I was born for stride piano, I'm severly left handed, but it took passing through the popular Scott Joplin resurgence of 1972-80 on the radio to get me to notice him and desire to learn that. I can do stide bass all day. I don't sound anything like Joshua Rifkin or Marvin Hamlish either one, more like Willie "the Lion" Smith I saw in a movieola clip of Fingerbusters.

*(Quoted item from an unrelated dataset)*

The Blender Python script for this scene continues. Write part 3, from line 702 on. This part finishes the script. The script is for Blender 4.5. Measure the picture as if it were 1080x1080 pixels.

It is a pity the teacher didn't force me to learn to do fast trills age 8-16. We skipped all the JS Bach Inventions that had that in it. I had to learn those on my own. Age 16 she was starting me on JSB French Suites and of all of JSB's music I find French Suites are about as insipid as they come. Invention #4 can be a lot more exciting. Age 16 I discovered the teacher & I were different. I had to learn RH trills for Moonlight Sonata third movement age 33-55, and it is a lot harder skill to pick up as an adult IMHO. I'm still not world class, but better than I was. I wanted to complete the sonata I learned the first movement of age 11, I had the Serkin recording by then and was impressed. I learned the second movement of Moonlight in about a year, but the third took another 25 or so to get up to 2/3 the speed of the tyros on the recordings. The trills are the speed limiter on that, the arpeggios I could do faster.
I want to do Nights in the Gardens of Spain and Rhapsody in Blue but those single note repetition parts scare me off. I actually bought Rhapsody, but I've got the wrong version I read here, I need to buy the Wasserman before I really start it. I noticed the Warner Bros solo wasn't much like the 2 piano "original" I later bought. My Mother bought the original solo missing the middle pages for $1 in ~1948, and she never came within 6 years of practice of trying it. I'm getting there, but those repetitions: a whole new skill, and do I really need a grand piano to do it? My brother skis and breaks his leg occasionally for a thrill, I try pieces that are too hard for me on piano.
BTW after 36 years muddling & practice, I got through Pictures @ an Exhibition last night with only 9 mistakes that I heard. Who knows what else is lurking in my performance? I'll have to hire somebody to tell me how bad I am one of these days.